I fancied a low-key dawdle of a walk on a cold and cloudy Sunday afternoon so I got the 256 into Flixton and headed for Wellacre Wood. I managed to time it just right for a quiet walk through the wood as families started to go home for a warm, great tits and blue tits bounced around in the undergrowth, robins and goldfinches sang in the trees and house sparrows bustled about in the brambles. A dozen magpies split their time between feeding in the fields of horses and chasing each other round the treetops.
Wellacre Wood |
Over by the sewage works a hundred or more black-headed gulls fussed about the filtration beds with yet more magpies and a few crows. There weren't many pied wagtails or starlings about today, all of them in the field with forty-odd woodpigeons.
Jack Lane |
I could hear a few moorhens in the reedbeds on Jack Lane but only managed to see one of them. I could only hear the water rail, I was a bit worried that I might bump into a dog walker on the way out and have some explaining to do about the noise. A heron flew in and disappeared into the reeds without a sound, not something that happens very often.
Dutton's Pond |
A dozen mallards cruised around Dutton's Pond while the moorhens were being unusually furtive, probably a sign of Spring fever.

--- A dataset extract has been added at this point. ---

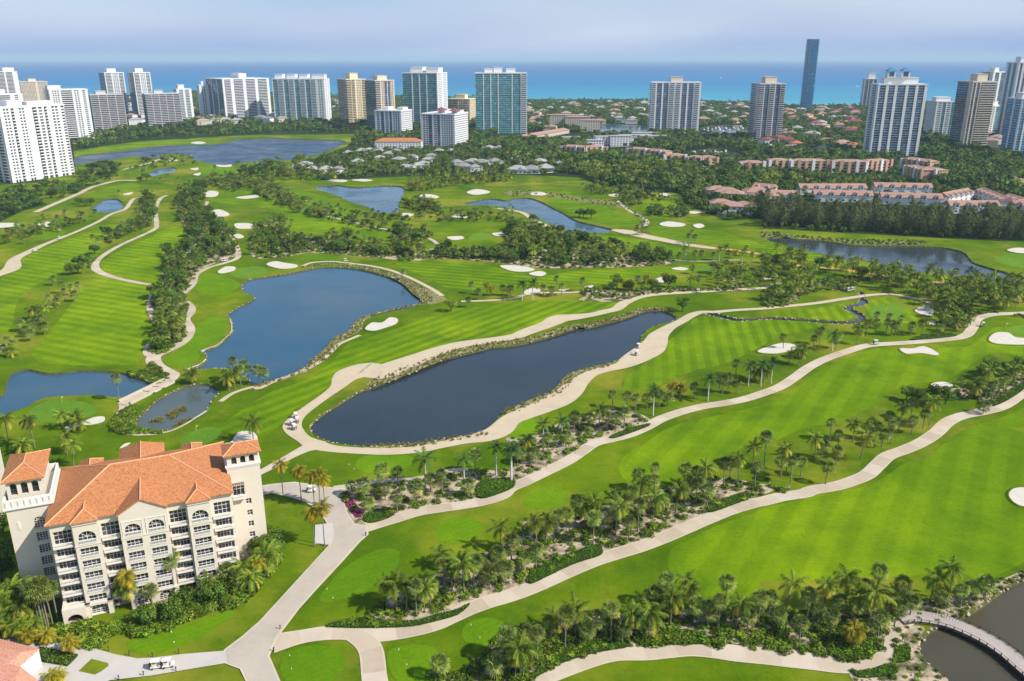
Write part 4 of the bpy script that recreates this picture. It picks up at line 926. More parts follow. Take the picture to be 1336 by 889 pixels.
# groves filled by kind
ZONES = [
 ('in the palm belt beside the winding left path', "E 780,420 920,420 940,540 910,640 800,700 770,660 810,580 780,500", dict(sabal=22, coco=8, tree=8), 4.5),
 ('in the wood right of the left fairway', "E 830,200 960,180 1040,250 960,320 930,390 800,400 840,330", dict(tree=26, sabal=14), 5),
 ('in the wood at the head of the left path', "E 900,0 1050,-20 1180,130 1200,200 1040,240 970,170", dict(tree=36, sabal=22), 5.5),
 ('in the grove beside the upper left path', "E 520,120 620,75 700,40 780,10 760,60 620,120 560,150", dict(sabal=20, tree=4), 6),
 ('in the clump beside the top left bunkers', "A 900,720 1000,690 1040,740 1000,860 900,889 880,800", dict(sabal=28, tree=14), 6),
 ('in the wood by the top left lake', "A 1140,690 1230,620 1314,600 1400,640 1300,720 1180,720", dict(tree=24, sabal=12), 7),
 ('between the two top left cart paths', "A 700,770 780,750 790,850 720,889 690,850", dict(sabal=14, tree=4), 6),
 ('in the dark wood below the big white tower', "A 140,760 220,690 380,720 400,660 480,600 610,600 600,660 480,710 400,745 330,775 250,775", dict(tree=52), 7),
 ('in the grove north of the blue pond', "F 0,60 140,20 200,60 130,110 0,110", dict(sabal=22), 4.5),
 ('in the strip north of the blue pond', "F 0,130 180,110 350,140 560,175 680,195 820,190 840,225 700,215 480,195 300,185 220,200 0,210", dict(sabal=34, tree=16, coco=6), 5),
 ('in the palm clump above the blue pond', "F 720,60 830,80 900,110 860,180 760,220 700,150", dict(sabal=22, coco=4, tree=6), 4.5),
 ('along the strip above the middle fairway', "F 930,190 1050,190 1314,205 1314,235 1100,225 940,222", dict(sabal=22, tree=8), 5),
 ('in the grove left of the far pond', "G 0,370 120,340 260,400 400,420 620,480 600,560 400,575 200,570 0,550", dict(sabal=46, tree=30, coco=18), 6),
 ('in the grove right of the far pond', "G 640,500 810,510 820,545 660,560", dict(tree=9, sabal=3), 6),
 ('in the clumps on the far fairway', "G 560,240 640,190 700,220 700,270 600,270", dict(sabal=16), 6),
 ('in the pair of clumps past the far pond', "G 710,280 800,290 790,320 720,315", dict(sabal=9, tree=2), 6),
 ('in the far clump beside the townhouses', "G 820,290 900,270 920,320 830,330", dict(sabal=11, tree=2), 6),
 ('in the creek garden', "H 0,530 130,520 300,560 300,640 150,760 0,760", dict(sabal=20, coco=12, tree=4), 6),
 ('along the straw path by the right lake', "H 300,560 600,600 800,640 1000,665 1314,690 1314,720 1000,700 700,670 520,640 320,620", dict(sabal=22, coco=10, tree=3), 6),
 ('in the thicket right of the creek green', "H 780,730 1000,690 1200,720 1314,730 1314,790 1150,800 1050,790 1000,850 900,880 880,820", dict(sabal=26, coco=14, tree=12), 5),
 ('in the clump behind the creek green', "H 560,640 800,680 850,740 700,710 560,690", dict(sabal=12, coco=4), 5),
 ('in the wood behind the white villas', "B 60,590 250,560 330,620 600,590 760,600 760,650 600,670 330,690 200,690 80,650", dict(tree=60, sabal=10), 8),
 ('along the far side of the blue inlet', "B 770,690 1000,660 1314,650 1314,690 1080,700 900,730 800,740", dict(sabal=34, coco=14), 6),
 ('on the low bank below the villas', "B 740,790 850,780 960,830 940,850 800,830", dict(sabal=16, tree=6), 6),
 ('on the far left fairway', "B 0,690 100,680 180,760 240,840 320,850 330,870 200,840 60,780 0,740", dict(sabal=34, tree=6), 6),
 ('beside the narrow path over the far left fairway', "F 330,-5 480,15 640,55 700,80 660,95 500,60 340,30", dict(coco=10, fan=6), 6),
 ('on the strip above the blue pond path', "F 380,105 560,135 660,150 640,185 420,165", dict(coco=8, fan=8, tree=3), 5),
 ('on the far bank left of the inlet', "B 130,735 330,820 430,845 340,875 150,800", dict(coco=12, fan=8, tree=4), 6),
 ('on the slope below the long sand strip', "G 20,380 200,400 260,460 60,470", dict(coco=10, fan=6, tree=4), 6),
 ('on the top fairway before the lime wood', "G 380,175 560,180 700,200 860,235 840,250 640,235 420,205", dict(coco=14, fan=10, tree=4), 8),
 ('around the top left green', "A 660,590 820,560 960,560 1000,600 860,620 700,640", dict(tree=8, fan=8), 9),
 ('at the far end of the top left fairway', "A 1010,690 1180,650 1240,700 1180,740 1040,720", dict(tree=10, coco=8, fan=8), 8),
 ('beside the upper left cart path bend', "E 60,90 200,70 420,20 440,40 260,90 120,130", dict(coco=6, fan=10), 9),
 ('between the creek and the middle strip', "G 1000,600 1200,590 1310,640 1280,700 1100,700", dict(coco=14, fan=14, tree=6), 6),
 ('on the far middle fairway', "B 400,840 640,860 860,860 1314,830 1314,889 900,889 560,889", dict(sabal=30), 7),
]
UNDER, UNDERP = [], []
for k, (where, s, mix, md) in enumerate(ZONES):
    poly = trace(s); n = sum(mix.values())
    pts = zone_points(poly, n, md, 100 + k)
    kinds = [a for a, b in mix.items() for _ in range(b)]; rnd.shuffle(kinds)
    for (x, y), kd in zip(pts, kinds):
        n_ = lambda q: tree_count.get(q, 0)
        if kd == 'coco' and rnd.random() < 0.3: kd = 'fan'
        for alt in {'sabal': ('fan', 'coco'), 'coco': ('fan', 'sabal'), 'fan': ('coco', 'sabal'), 'tree': ('lime',)}.get(kd, ()):
            if n_(kd) >= 285: kd = alt
        if n_(kd) >= 285: UNDERP.append((x, y, 0, rnd.uniform(0.7, 1.1))); continue
        plant(kd, x, y, where, None if kd != 'royal' else rnd.uniform(5, 7))
for k, (where, s, mix, md) in enumerate(ZONES):
    poly = trace(s); n = sum(mix.values())
    if 'straw' in where or 'creek' in where: continue
    for x, y in zone_points(poly, int(n * 1.9), md * 0.55, 1700 + k): UNDER.append((x, y, -0.5, rnd.uniform(0.3, 0.8)))
    for x, y in zone_points(poly, int(n * 0.5), md * 0.7, 1750 + k): UNDERP.append((x, y, 0, rnd.uniform(0.6, 1.0)))
# casuarina belt behind the right lake
poly = trace("H -30,300 200,330 480,340 700,350 940,360 1314,370 1420,380 1420,440 1200,440 900,425 600,405 300,385 0,370")
for x, y in zone_points(poly, 150, 5.5, 300): plant('pine', x, y, ('at the front of' if pix_y(x, y, 0) > 301 else 'at the back of') + ' the belt behind the brown lake', None, rnd.uniform(0.95, 1.4))
print('TREES', tree_count)

# ------------------------------------------------------------------ masses: woods too far to count, shrubs, reeds, rocks
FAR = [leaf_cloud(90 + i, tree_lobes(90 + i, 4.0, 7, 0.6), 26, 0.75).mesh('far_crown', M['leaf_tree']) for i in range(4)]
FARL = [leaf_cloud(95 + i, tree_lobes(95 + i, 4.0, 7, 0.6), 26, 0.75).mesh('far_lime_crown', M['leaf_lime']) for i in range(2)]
for me in FAR + FARL:
    me.transform(Matrix.Translation((0, 0, 3.0)))
FARP = []
for i in range(2):
    mb = fan_crown(200 + i, 16, 1.35, 1.2)
    mb.v = [(x, y, z + 5.5) for x, y, z in mb.v]
    o = len(mb.f); mb.tube([(0, 0, 0), (0, 0, 5.5)], [0.18, 0.15], 4, False); mb.t += [0.8] * (len(mb.f) - o)
    FARP.append(mb.mesh('far_palm', M['leaf_palm']))
WOODS = [
 ("A 365,500 470,445 640,415 760,405 900,385 1000,390 1314,375 1314,445 1060,460 880,465 700,475 560,500 380,525", 420, 6, (0.6, 1.7)),
 ("A 120,700 0,760 0,889 120,830 240,800 140,760", 60, 6, (0.7, 1.1)),
 ("B 0,380 100,355 400,375 560,405 560,435 340,445 0,445", 330, 6, (0.6, 1.7)),
 ("B 500,520 520,450 560,430 620,430 640,470 610,510", 70, 6, (0.6, 1.7)),
 ("B 380,560 560,520 900,520 1100,510 1314,520 1314,620 1000,640 600,640 400,610", 560, 6, (0.5, 1.0)),
 ("B 1090,420 1314,450 1314,540 1090,520", 260, 7, (0.6, 1.9)),
 ("C 0,450 240,470 420,480 420,525 600,570 800,610 900,610 1000,650 1050,720 880,700 700,690 500,665 300,645 0,600", 1300, 7, (0.6, 1.9)),
 ("G 380,70 900,70 1010,130 970,210 700,190 450,155 350,105", 420, 7, (0.6, 1.7)),
 ("G 870,170 1000,120 1314,110 1314,330 1120,340 1000,300 900,250", 420, 7, (0.6, 1.6)),
 ("H 0,90 180,110 560,140 880,150 1000,170 1200,190 1314,190 1314,250 900,280 500,260 0,250", 720, 7, (0.5, 1.5)),
 ("H 860,60 1314,60 1314,200 1000,190 880,150", 520, 7, (0.6, 1.9)),
 ("H 0,330 500,350 900,370 1314,380 1314,430 900,425 480,400 0,380", 120, 7, (0.5, 0.8)),
 ("D 780,540 960,560 1200,640 1400,640 1400,780 880,770 860,700 800,640", 800, 8, (0.8, 2.1)),
 ("C 100,285 710,283 715,400 480,402 400,440 230,455 100,445", 2600, 9.5, (1.1, 1.9)),
 ("C 970,290 1230,295 1230,400 1000,410 960,430", 1100, 9.5, (1.0, 1.8)),
 ("C 420,450 900,440 1240,450 1240,520 1100,505 900,520 780,520 620,520", 620, 9, (0.6, 1.7)),
 ("D 0,390 490,390 490,640 0,640", 2100, 9, (1.0, 1.8)),
 ("D 490,380 1400,380 1400,560 800,560 500,600", 1300, 12, (1.4, 2.3)),
 ("B 390,265 760,270 760,420 560,410 400,370", 1900, 10, (1.4, 2.2)),
 ("B -340,240 390,250 400,370 0,360 -340,420", 2400, 11, (1.4, 2.2)),
 ("B 700,270 1130,275 1130,420 760,430", 1300, 10, (1.4, 2.2)),
 ("C 700,600 790,520 900,500 1240,500 1300,560 1300,700 1080,720 900,640", 420, 9, (0.6, 1.9)),
 ("D 0,620 660,620 880,740 1000,760 900,780 640,735 0,730", 420, 8, (0.5, 1.5)),
 ("B 560,400 1130,400 1130,520 850,520 600,520 560,440", 420, 8, (0.6, 1.7)),
 ("A -200,250 20,260 0,700 -200,800", 500, 10, (0.6, 1.9)),
]
HOLD = []   # house footprints kept free of far trees, filled by the houses module
WPTS = []
for k, (s, n, md, sc) in enumerate(WOODS):
    poly = trace(s)
    for (x, y) in zone_points(poly, n, md, 400 + k): WPTS.append((x, y, sc[0], sc[1], k))
LIME_Z = trace("G 380,70 900,70 900,130 450,150 350,105"), trace("H 0,90 180,110 620,150 600,190 0,170")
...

I kept thinking I could hear siskins in the alders by the railway on Fly Ash Hill but could only see goldfinches, chaffinches and blue tits and in the end I had to conclude I was just kidding myself. The great tits and robins were in full song, some of the goldfinches were having a bit of a practice. I'd heard a pheasant in Wellacre Wood but couldn't pin it down, the pheasant down on Lafferty's Farm obligingly sat on a fencepost in the paddocks.
A quick look at the river found rather a lot of woodpigeons in the hawthorns on the bank then it was me for the 247 bus and off home.